Wednesday, January 29, 2014

Review: Shadow and Bone by Leigh Bardugo

Shadow and Bone by Leigh Bardugo
Shadow and Bone (The Grisha #1)
By Leigh Bardugo
Henry Holt and Company
Format: Hardcover
Source: Library

To Sum It Up: Orphaned as a child by the wars that have plagued her homeland of Ravka for years, Alina Starkov is now a mapmaker in the army. Her life is nothing like that of the Grisha, who, with their powerful abilities, are an army of their own, led by the enigmatic Darkling. Alina never images being a part of the elite group, but everything changes when an army mission goes horribly wrong. Alina’s actions shock everyone, including herself, and draw the full attention of the Darkling. Alina is then taken to the royal court to be trained, and not only must she deal with the pressure of possibly being the only person who can save Ravka, but there’s also the separation from her childhood friend, Mal, who’s always been there for her.

Review: January is not shaping up to be a good month for really, really popular YA books and me. I am now 0-for-2 in that department, with another greatly anticipated read pulling up short. Shadow and Bone was on my to-buy list when it was first released to so many glowing reviews, and finally having read it . . . well, I’m glad that I borrowed it from the library instead.

World-building is everything in fantasy, and I just wasn’t all that impressed with the world of Shadow and Bone. It seemed rather rudimentary, with everything revolving around the concepts of light and darkness. That in itself wasn’t an issue; the lack of depth to the clash between the two was. The novel also utilizes italics for a bit of Russian-inspired lingo, and again, this in itself was not a problem. Where it became distracting was in encountering words like kefta (the official garment of the Grisha) repeatedly. I think supplying context clues for kefta and other terms specific to the world would have been sufficient. I know I’m nitpicking over italics, but it was as though they were telling me I needed to pay special attention to these words long after their meaning became clear.

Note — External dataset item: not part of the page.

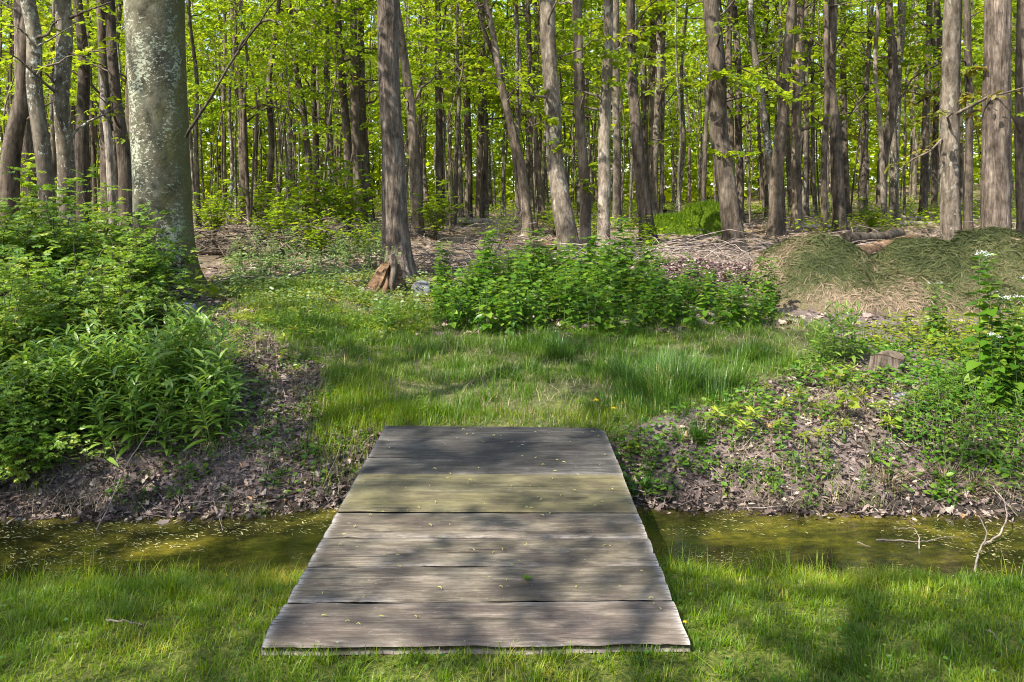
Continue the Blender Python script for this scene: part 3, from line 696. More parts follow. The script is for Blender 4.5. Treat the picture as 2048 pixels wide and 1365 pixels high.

I was also disappointed with the plot. It lacked the kind of drive that makes a book impossible for me to tear myself away from. The novel essentially follows the journey of humble orphan Alina as she learns that she’s not so ordinary after all. To me Shadow and Bone adheres to the standard Meek Girl Develops Amazing Power template, and it needed some variations on that theme to make it compelling.

Alina has a very big self-esteem problem, and that was both very troubling and very frustrating. She’ll never be pretty enough for Mal, her friend since childhood, to see her as more than a friend. She’s not as pretty as the other female Grisha. Repeat self-confidence crushing thought pattern. Really, I wanted to shout, “THERE’S NOTHING WRONG WITH HOW YOU LOOK!” at her. Despite discovering that she possesses an incredible power that could be the salvation of her people, Alina never grows into the role of heroine. When she’s not hung up on her inferiority to everyone else, she’s pining for Mal. And I didn’t find Mal, who’s not particularly distinguishable from other YA love interests, pine-worthy.

I admit to being a little intrigued by the mysterious Darkling (as one always is by guys who have titles for names) until I realized that there wasn’t much more to his character than shooting darkness out of his hands. He also ended up really creeping me out.

I really wanted to love Shadow and Bone, and it had some promising ideas, but alas, the world, story, and characters didn’t cut it for me. Plenty of other readers have thought otherwise, however, so with this book, it’s probably me and not the book.

All in All: Not really caring for this or Divergent back-to-back has me feeling rather stumped over exactly what it is that I’m looking for in a book at the moment. So I wouldn’t immediately cross Shadow and Bone off your TBR list; I just didn’t feel the love for it.


  1. 2 stars!! WHOA! It does drive me nuts when the girls in YA are never pretty enough. It always happens I feel like. I will say if you didn't like this one no need to move on in the series. Here is my review:


    1. Alina had such an inferiority complex, even after everyone was in awe of her power, and that made me grind my teeth. And I'll most likely not be continuing the series because this just wasn't my type of fantasy read.

  2. Oh Lee! This is the reason why I quit reading YA. You should switch to UF or even PNR Lee

    1. I seem to be on a bit of an unlucky streak with the YA books lately. I had the same thought, to change things up a little, so I borrowed a Dark-Hunter book from the library. I'm hoping that'll help break me out of my little reading funk.